Stored dataset items:
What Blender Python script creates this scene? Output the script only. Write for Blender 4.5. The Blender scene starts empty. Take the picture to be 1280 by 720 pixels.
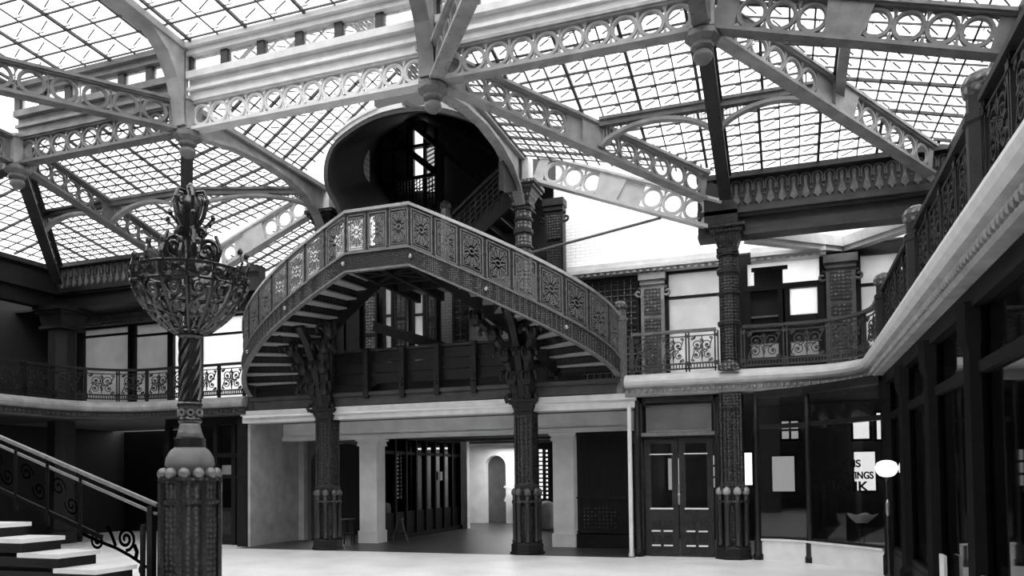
import bpy, math, random
from mathutils import Vector, Matrix
random.seed(7)
PI = math.pi
SC = bpy.context.scene
COL = SC.collection
V = Vector

# ------------------------------------------------------------------ materials
def new_mat(name):
    m = bpy.data.materials.new(name); m.use_nodes = True
    nt = m.node_tree; b = nt.nodes['Principled BSDF']
    return m, nt, b

def mat(name, g, rough=.6, metal=0., var=.25, scale=6., bump=0., spec=.5, bscale=None):
    m, nt, b = new_mat(name)
    b.inputs['Roughness'].default_value = rough
    b.inputs['Metallic'].default_value = metal
    b.inputs['Specular IOR Level'].default_value = spec
    tc = nt.nodes.new('ShaderNodeTexCoord')
    n = nt.nodes.new('ShaderNodeTexNoise'); n.inputs['Scale'].default_value = scale; n.inputs['Detail'].default_value = 6
    nt.links.new(tc.outputs['Object'], n.inputs['Vector'])
    r = nt.nodes.new('ShaderNodeValToRGB')
    lo, hi = g*(1-var), min(1, g*(1+var*.6))
    r.color_ramp.elements[0].position = .3; r.color_ramp.elements[0].color = (lo, lo, lo, 1)
    r.color_ramp.elements[1].position = .7; r.color_ramp.elements[1].color = (hi, hi, hi, 1)
    nt.links.new(n.outputs['Fac'], r.inputs['Fac']); nt.links.new(r.outputs['Color'], b.inputs['Base Color'])
    if bump:
        n2 = nt.nodes.new('ShaderNodeTexNoise'); n2.inputs['Scale'].default_value = bscale or scale*6
        nt.links.new(tc.outputs['Object'], n2.inputs['Vector'])
        bp = nt.nodes.new('ShaderNodeBump'); bp.inputs['Strength'].default_value = bump; bp.inputs['Distance'].default_value = .02
        nt.links.new(n2.outputs['Fac'], bp.inputs['Height']); nt.links.new(bp.outputs['Normal'], b.inputs['Normal'])
    return m

def relief_mat(name, dark, light, scale=9., rough=.45, thr=.35, kind='F1', bump=.8):
    """cast ornament: a cell pattern of raised leaves, paler on the raised parts, darker between"""
    m, nt, b = new_mat(name)
    b.inputs['Roughness'].default_value = rough
    tc = nt.nodes.new('ShaderNodeTexCoord')
    v = nt.nodes.new('ShaderNodeTexVoronoi'); v.inputs['Scale'].default_value = scale; v.inputs['Randomness'].default_value = .25
    nt.links.new(tc.outputs['Object'], v.inputs['Vector'])
    r = nt.nodes.new('ShaderNodeValToRGB')
    r.color_ramp.elements[0].position = thr-.12; r.color_ramp.elements[0].color = (light,)*3+(1,)
    r.color_ramp.elements[1].position = thr+.08; r.color_ramp.elements[1].color = (dark,)*3+(1,)
    nt.links.new(v.outputs['Distance'], r.inputs['Fac']); nt.links.new(r.outputs['Color'], b.inputs['Base Color'])
    bp = nt.nodes.new('ShaderNodeBump'); bp.invert = True; bp.inputs['Strength'].default_value = bump; bp.inputs['Distance'].default_value = .03
    nt.links.new(v.outputs['Distance'], bp.inputs['Height']); nt.links.new(bp.outputs['Normal'], b.inputs['Normal'])
    return m

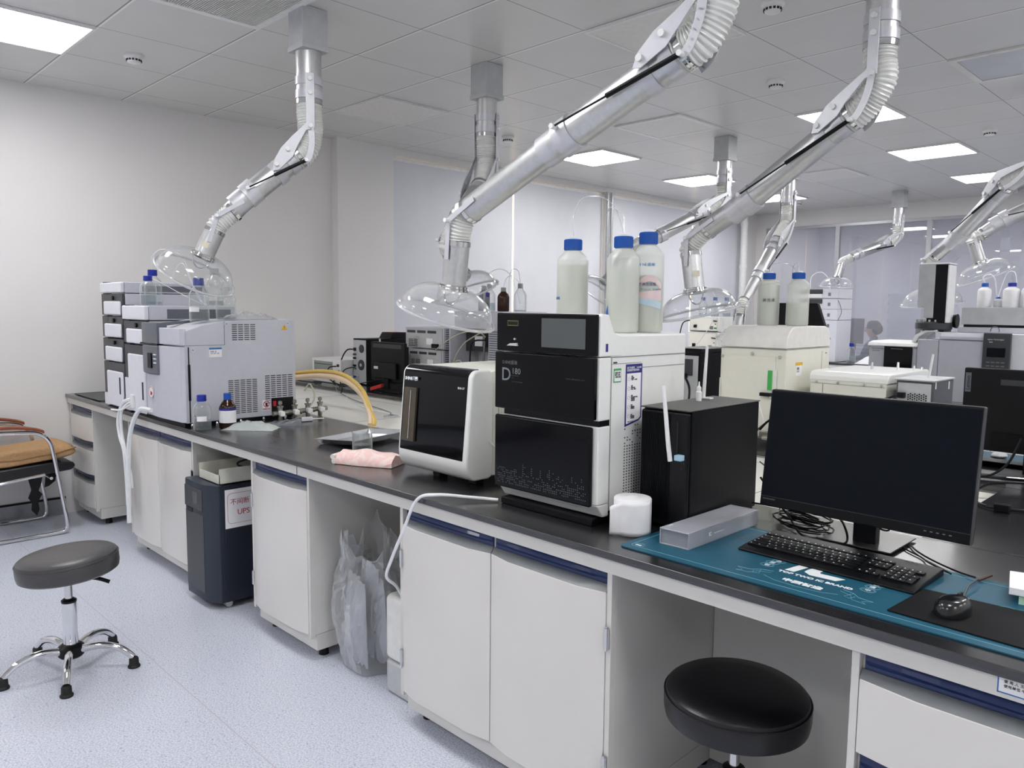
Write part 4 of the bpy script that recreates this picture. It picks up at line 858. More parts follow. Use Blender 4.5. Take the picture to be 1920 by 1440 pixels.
def band(a0, a1, f0, f1, m, rr=.0526):
    b = B(); n = 16
    for i in range(n):
        u, v = i/n, (i+1)/n; p, q = a0+(a1-a0)*u, a0+(a1-a0)*v
        b.poly([(rr*math.cos(p), rr*math.sin(p), f0(u)), (rr*math.cos(q), rr*math.sin(q), f0(v)), (rr*math.cos(q), rr*math.sin(q), f1(v)), (rr*math.cos(p), rr*math.sin(p), f1(u))])
    part(b, 'swoosh_print', m, bc, False)
Mpk, Mlb = mat('pale pink print', (222, 200, 200), .5), mat('pale blue swoosh', (184, 206, 218), .5)
band(va-.75, va+.95, lambda u: .135+.028*math.sin(PI*u), lambda u: .142+.042*math.sin(PI*(u*.8+.1)), Mpk); band(va-.75, va+.95, lambda u: .112-.012*u, lambda u: .128+.01*u, Mpk, .0525); band(va-.75, va+.95, lambda u: .095-.02*u, lambda u: .110-.012*u*u, Mlb)
curved(bc, 'SHINE盛瀚', .0125, va-.80, .212, .053, M_inkb); curved(bc, '离子淋洗液瓶', .0115, va-.80, .150, .0532, M_purple); curved(bc, 'Ion Eluent Liquid', .0085, va-.80, .136, .0532, M_inkb)
wire([(1.024, .564, 1.712), (1.02, .57, 1.78), (1.04, .60, 1.84), (1.10, .67, 1.82), (1.13, .72, 1.66), (1.12, .76, 1.42)], .0017, M_ltube, 'clear tube arching from the left tall bottle down behind the chromatograph', 'tube', 'clear_tube', k=10)
wire([(1.217, .584, 1.712), (1.20, .60, 1.77), (1.13, .62, 1.80), (1.09, .66, 1.74), (1.08, .73, 1.55), (1.08, .76, 1.40)], .0017, M_ltube, 'clear tube arching from the middle tall bottle down behind the chromatograph', 'tube', 'clear_tube', k=10)
# waste tube from the chromatograph into the jerrycan
wire([(.95, .30, .852), (.88, .24, .858), (.80, .165, .864), (.735, .135, .84), (.665, .13, .72), (.60, .125, .60), (.555, .14, .53), (.53, .20, .475), (.53, .23, .42)], .0055, M_tube, 'white waste tube running over the bench edge into the jerrycan', 'tube', 'waste_tube', k=10, n=10)
# ------------------------------------------------------------ near end of the bench: computer workplace
t = thing('computer_tower', 'black computer tower with a ribbed front beside the toilet roll', 'computer', (1.49, .60, WT))
part(B().box(1.405, 1.568, .455, .835, WT+.012, 1.19), 'case', M_blackm, t, bev=.003)
part(B().box(1.407, 1.566, .437, .455, WT+.012, 1.186), 'front_bezel', M_black, t, bev=.006); b = B()
for i in range(22): b.box(1.412+i*.0045, 1.4142+i*.0045, .4345, .438, WT+.03, 1.18)
part(b, 'front_ribs', M_blackm, t)
part(B().box(1.403, 1.5705, .437, .837, 1.1905, 1.194), 'top_panel', mat('dark grey top panel', (70, 70, 68), .45), t, bev=.0015)
part(B().box(1.531, 1.535, .4355, .437, 1.05, 1.16), 'drive_slot', M_hole, t)
for x, z in ((1.549, 1.045), (1.549, 1.03), (1.556, 1.045)): part(B().box(x-.002, x+.002, .436, .437, z-.004, z+.004), 'front_port', M_hole, t)
for x, y in ((1.42, .47), (1.555, .47), (1.42, .82), (1.555, .82)): part(B().cyl((x, y, WT+.0005), (x, y, WT+.0125), .010), 'rubber_foot', M_rubber, t)
t = thing('usb_antenna', 'white rod antenna on a pale blue plug in the front of the computer tower', 'antenna', (1.545, .425, 1.05))
part(B().obox((1.549, .424, 1.062), (1, 0, 0), (0, 1, 0), (0, 0, 1), .011, .0105, .008), 'blue_plug', mat('pale blue plastic', (170, 208, 226), .4), t, bev=.002)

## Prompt
Give back all entries exactly. No pictures belong in the copy.

## Finished task
What Blender Python script creates this scene? Output the script only. Write for Blender 4.5. The Blender scene starts empty. Take the picture to be 1280 by 720 pixels.
import bpy, math, random
from mathutils import Vector, Matrix
random.seed(7)
PI = math.pi
SC = bpy.context.scene
COL = SC.collection
V = Vector

# ------------------------------------------------------------------ materials
def new_mat(name):
    m = bpy.data.materials.new(name); m.use_nodes = True
    nt = m.node_tree; b = nt.nodes['Principled BSDF']
    return m, nt, b

def mat(name, g, rough=.6, metal=0., var=.25, scale=6., bump=0., spec=.5, bscale=None):
    m, nt, b = new_mat(name)
    b.inputs['Roughness'].default_value = rough
    b.inputs['Metallic'].default_value = metal
    b.inputs['Specular IOR Level'].default_value = spec
    tc = nt.nodes.new('ShaderNodeTexCoord')
    n = nt.nodes.new('ShaderNodeTexNoise'); n.inputs['Scale'].default_value = scale; n.inputs['Detail'].default_value = 6
    nt.links.new(tc.outputs['Object'], n.inputs['Vector'])
    r = nt.nodes.new('ShaderNodeValToRGB')
    lo, hi = g*(1-var), min(1, g*(1+var*.6))
    r.color_ramp.elements[0].position = .3; r.color_ramp.elements[0].color = (lo, lo, lo, 1)
    r.color_ramp.elements[1].position = .7; r.color_ramp.elements[1].color = (hi, hi, hi, 1)
    nt.links.new(n.outputs['Fac'], r.inputs['Fac']); nt.links.new(r.outputs['Color'], b.inputs['Base Color'])
    if bump:
        n2 = nt.nodes.new('ShaderNodeTexNoise'); n2.inputs['Scale'].default_value = bscale or scale*6
        nt.links.new(tc.outputs['Object'], n2.inputs['Vector'])
        bp = nt.nodes.new('ShaderNodeBump'); bp.inputs['Strength'].default_value = bump; bp.inputs['Distance'].default_value = .02
        nt.links.new(n2.outputs['Fac'], bp.inputs['Height']); nt.links.new(bp.outputs['Normal'], b.inputs['Normal'])
    return m

def relief_mat(name, dark, light, scale=9., rough=.45, thr=.35, kind='F1', bump=.8):
    """cast ornament: a cell pattern of raised leaves, paler on the raised parts, darker between"""
    m, nt, b = new_mat(name)
    b.inputs['Roughness'].default_value = rough
    tc = nt.nodes.new('ShaderNodeTexCoord')
    v = nt.nodes.new('ShaderNodeTexVoronoi'); v.inputs['Scale'].default_value = scale; v.inputs['Randomness'].default_value = .25
    nt.links.new(tc.outputs['Object'], v.inputs['Vector'])
    r = nt.nodes.new('ShaderNodeValToRGB')
    r.color_ramp.elements[0].position = thr-.12; r.color_ramp.elements[0].color = (light,)*3+(1,)
    r.color_ramp.elements[1].position = thr+.08; r.color_ramp.elements[1].color = (dark,)*3+(1,)
    nt.links.new(v.outputs['Distance'], r.inputs['Fac']); nt.links.new(r.outputs['Color'], b.inputs['Base Color'])
    bp = nt.nodes.new('ShaderNodeBump'); bp.invert = True; bp.inputs['Strength'].default_value = bump; bp.inputs['Distance'].default_value = .03
    nt.links.new(v.outputs['Distance'], bp.inputs['Height']); nt.links.new(bp.outputs['Normal'], b.inputs['Normal'])
    return m

Write part 4 of the bpy script that recreates this picture. It picks up at line 858. More parts follow. Use Blender 4.5. Take the picture to be 1920 by 1440 pixels.
def band(a0, a1, f0, f1, m, rr=.0526):
    b = B(); n = 16
    for i in range(n):
        u, v = i/n, (i+1)/n; p, q = a0+(a1-a0)*u, a0+(a1-a0)*v
        b.poly([(rr*math.cos(p), rr*math.sin(p), f0(u)), (rr*math.cos(q), rr*math.sin(q), f0(v)), (rr*math.cos(q), rr*math.sin(q), f1(v)), (rr*math.cos(p), rr*math.sin(p), f1(u))])
    part(b, 'swoosh_print', m, bc, False)
Mpk, Mlb = mat('pale pink print', (222, 200, 200), .5), mat('pale blue swoosh', (184, 206, 218), .5)
band(va-.75, va+.95, lambda u: .135+.028*math.sin(PI*u), lambda u: .142+.042*math.sin(PI*(u*.8+.1)), Mpk); band(va-.75, va+.95, lambda u: .112-.012*u, lambda u: .128+.01*u, Mpk, .0525); band(va-.75, va+.95, lambda u: .095-.02*u, lambda u: .110-.012*u*u, Mlb)
curved(bc, 'SHINE盛瀚', .0125, va-.80, .212, .053, M_inkb); curved(bc, '离子淋洗液瓶', .0115, va-.80, .150, .0532, M_purple); curved(bc, 'Ion Eluent Liquid', .0085, va-.80, .136, .0532, M_inkb)
wire([(1.024, .564, 1.712), (1.02, .57, 1.78), (1.04, .60, 1.84), (1.10, .67, 1.82), (1.13, .72, 1.66), (1.12, .76, 1.42)], .0017, M_ltube, 'clear tube arching from the left tall bottle down behind the chromatograph', 'tube', 'clear_tube', k=10)
wire([(1.217, .584, 1.712), (1.20, .60, 1.77), (1.13, .62, 1.80), (1.09, .66, 1.74), (1.08, .73, 1.55), (1.08, .76, 1.40)], .0017, M_ltube, 'clear tube arching from the middle tall bottle down behind the chromatograph', 'tube', 'clear_tube', k=10)
# waste tube from the chromatograph into the jerrycan
wire([(.95, .30, .852), (.88, .24, .858), (.80, .165, .864), (.735, .135, .84), (.665, .13, .72), (.60, .125, .60), (.555, .14, .53), (.53, .20, .475), (.53, .23, .42)], .0055, M_tube, 'white waste tube running over the bench edge into the jerrycan', 'tube', 'waste_tube', k=10, n=10)
# ------------------------------------------------------------ near end of the bench: computer workplace
t = thing('computer_tower', 'black computer tower with a ribbed front beside the toilet roll', 'computer', (1.49, .60, WT))
part(B().box(1.405, 1.568, .455, .835, WT+.012, 1.19), 'case', M_blackm, t, bev=.003)
part(B().box(1.407, 1.566, .437, .455, WT+.012, 1.186), 'front_bezel', M_black, t, bev=.006); b = B()
for i in range(22): b.box(1.412+i*.0045, 1.4142+i*.0045, .4345, .438, WT+.03, 1.18)
part(b, 'front_ribs', M_blackm, t)
part(B().box(1.403, 1.5705, .437, .837, 1.1905, 1.194), 'top_panel', mat('dark grey top panel', (70, 70, 68), .45), t, bev=.0015)
part(B().box(1.531, 1.535, .4355, .437, 1.05, 1.16), 'drive_slot', M_hole, t)
for x, z in ((1.549, 1.045), (1.549, 1.03), (1.556, 1.045)): part(B().box(x-.002, x+.002, .436, .437, z-.004, z+.004), 'front_port', M_hole, t)
for x, y in ((1.42, .47), (1.555, .47), (1.42, .82), (1.555, .82)): part(B().cyl((x, y, WT+.0005), (x, y, WT+.0125), .010), 'rubber_foot', M_rubber, t)
t = thing('usb_antenna', 'white rod antenna on a pale blue plug in the front of the computer tower', 'antenna', (1.545, .425, 1.05))
part(B().obox((1.549, .424, 1.062), (1, 0, 0), (0, 1, 0), (0, 0, 1), .011, .0105, .008), 'blue_plug', mat('pale blue plastic', (170, 208, 226), .4), t, bev=.002)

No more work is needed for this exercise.